Tuesday, May 26, 2009

Who Ya Gonna Call?

I know the Dane County 911 Center has become the political kickball de jure over the past year, and I'm very glad of the shortcomings that have been exposed and addressed to some degree. But I'd like to take a moment to try and draw a line between what constitutes a legitimate gripe and what's just piling on.

By now you've read the tragic story of Farrell Kurlish, the 32-year-old man who was found dead in his car last March, poisoned by a carbon monoxide leak. The story has generated quite a bit of controversy, because the vehicle sat out on the street idling for seven hours after a neighbor phoned in a complaint to the 911 center's non-emergency line.

Mind you, this was a call to the center's non-emergency line, and if you read the transcript of the call, at no point does the caller indicate there was any kind of problem that required police intervention.

Call taker: "Police and fire."
Caller: "Yeah, there’s a pickup truck that’s
been idling in front of my house for one half-hour. Is that legal?"
Call taker: "Sure."
Caller: "Hmm?"
Call taker: "Yeah, sure."
Caller: "In the street?"
Call taker: "Uh-huh."
Caller: "Holy (expletive), what’s the town
coming to?"


And at that point, without any further ado, the caller hangs up. With that 20-20 hindsight we always hear about, yeah, it might have helped to have dispatched police officers to the scene immediately. But what the 911 Center's biggest critics are trying to say is that, based on those 35 syllables of information from the caller, the 911 operator should have sent help, or at least followed up on the call.

Now, none of the news stories that I've seen so far (that I haven't written myself) make note of the fact that this same 911 operator, Nathan Waite, was in fact commended for his performance in the line of duty as recently as January, when he gave instructions on birthing a premature child to a father parked on the side of a snowy road near McFarland. At the time, county officials hailed Waite as the hero who saved the day by keeping his head, making sure the panicked mother and father on the other end kept their heads, and calmly talking the husband through procedures as delicate as using a shoe lace to tie off an umbilical cord.

I myself covered the press conference that was thrown together by County Executive Kathleen Falk's staff as an election loomed against a foe who had made the 911 center a key issue. While I'm not surprised that the County Executive has not arranged a press conference in his defense, I did get a chance to meet Mr. Waite and chat with him briefly.

Nathan Waite is competent, humble, young and kind of quiet. I certainly don't see him as being "complacent," or lacking "the appropriate attitude of concern," to quote the internal investigation into the matter. In fact, I posit he reacted in exactly the right way.

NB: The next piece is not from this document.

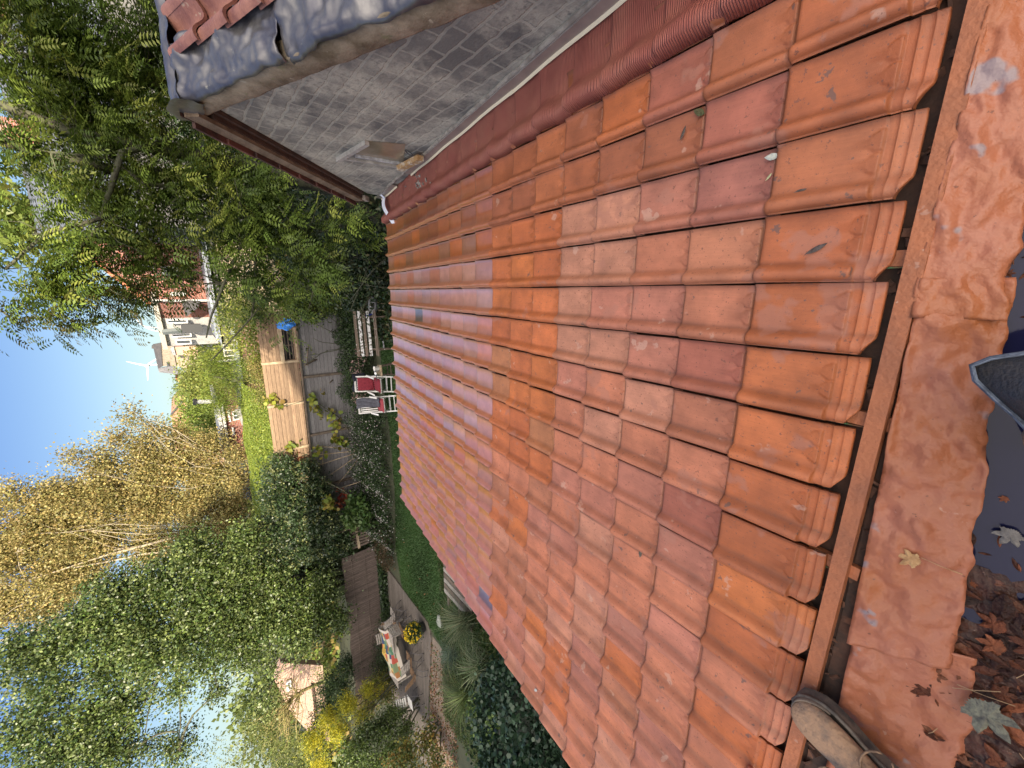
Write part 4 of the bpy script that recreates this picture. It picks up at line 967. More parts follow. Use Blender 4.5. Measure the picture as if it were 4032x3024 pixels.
# pallet step near the grasses
pl_ = thing('garden_pallet', 'weathered grey wooden pallet lying on the lawn beside the tall grasses', 'pallet', tuple(G(1785,2300)))
for i in range(7):
    a = G(1768+2,2196+i*22,.12); g = MB(); g.bar(V(-7.55-.18*i, 8.75, .14), V(-7.55-.18*i, 7.3, .14), .145, .02); g.build('board', POST if i % 2 else CHW, pl_)
for y in (8.6,8.0,7.4): g = MB(); g.bar((-7.5,y,.07), (-9.1,y,.07), .08, .09); g.build('bearer', POST, pl_)
# reed screen and dark gate at the left
REED = mat('reed_screen', (.16,.12,.095), .9, (.085,.06,.05), 9, bump=.5, bscale=60, stretch=(6,1,.6), extra=stripes('X', 34, (.04,.03,.025), .22, .006, .2))
rs = thing('reed_screen', 'dark brown reed screen standing behind the patio chairs', 'screen', (-12.6, 13.95, 0))
g = MB(); g.grid(lambda u, v: (-9.95-7.5*u, 13.95+.015*math.sin(u*60), 1.62*v+.02*math.sin(u*37)*v), 90, 6); g.build('reed_panel', REED, rs)
for z in (.3,.8,1.3): g = MB(); g.bar((-9.95,13.90,z), (-17.4,13.90,z), .012, .012); g.build('wire', POST, rs)
gate = thing('garden_gate', 'old dark plank gate between the reed screen and the fence', 'gate', (-9.6, 14.1, 0))
for i in range(8): g = MB(); g.box((-8.98-.105*i, 14.2-.03*i, .62), (.09,.025,1.16)); g.build('plank', POST, gate)
g = MB(); g.bar((-8.95,14.15,.95), (-9.8,13.95,.95), .04, .09); g.build('rail', POSTL, gate)
g = MB(); g.box((-8.9,14.15,.75), (.11,.11,1.5)); g.build('post', POST, gate)

# ================================================================== BUILDINGS BEYOND THE GARDEN
RBR = mat('red_brick', (.3,.1,.07), .9, extra=brick('XZ', (.27,.085,.06), (.34,.12,.08), (.34,.28,.24), .22, .075))
OBR = mat('orange_brick', (.3,.1,.07), .9, extra=brick('XZ', (.40,.19,.10), (.46,.23,.13), (.45,.36,.28), .3, .1))
WBR = mat('whitewashed_brick', (.3,.1,.07), .85, extra=brick('XZ', (.62,.60,.56), (.55,.53,.50), (.42,.41,.39), .25, .08))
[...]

My tax dollars pay Nathan Waite's salary, just the same as they pay for the police officers that patrol our streets. As such, in no way do I want either 911 operators or police officers wasting time responding to calls about every vehicle left running in the street. Following that logic, there should be a police response every time a garden hose is left running, a door is left ajar or a dog is heard barking in the distance.

Nathan Waite is a very busy man with a lot of important duties on his plate who was reacting to a stupid question from a person who was at best lazy and at worst an imbecile. The caller to the non-emergency line didn't say anything was wrong. She didn't sound like she was under duress. She certainly didn't open her front door and walk the thirty feet to the idling car and peer inside to see if everything was all right, which could potentially have saved a life.

The caller simply peered out a slat in the blinds and did what misanthropic old ladies are prone to do -- she complained to the first person who would listen. You can ask any 911 operator, and they will tell you the non-emergency line is a source of more useless complaints than Charter Communications' customer service.

Now I agree with Police Captain Carl Gloede that some kind of written procedures should be implemented to sort out non-emergency calls that might have some kind of urgent nature to them. It certainly could have helped in the Lake's Edge Park murder last fall.

But trying to link Farrell Kurlish's death to a failure on the part of the 911 Center is akin to kicking an opponent when they're down. Whatever political point or progress critics of the 911 Center are trying to make gets lost, especially when hard working civil servants like Nathan Waite get dragged into the fray to have their reputations tarnished.

I hope Waite sticks it out through the coming weeks of punishment and retraining he's going to be put through, then goes on to become a supervisor at the 911 Center. Maybe we can even talk him into running for County Exec.

2 comments:

Anonymous said...

Bravo. Thank you for writing this. 911 dispatchers serve an incredibly important function and for one as accomplished as Mr. Waite to be punished for something that (clearly) wasn't his fault is beyond desperate on the media's part.

Dustin Christopher said...

Don't lay the blame solely on the media for this, Anon. The media is acting as a megaphone for the voices that are out there. There are a lot of officials in this county that could step forward and call this situation what it is, but they choose not to because of the political pressure that's out there.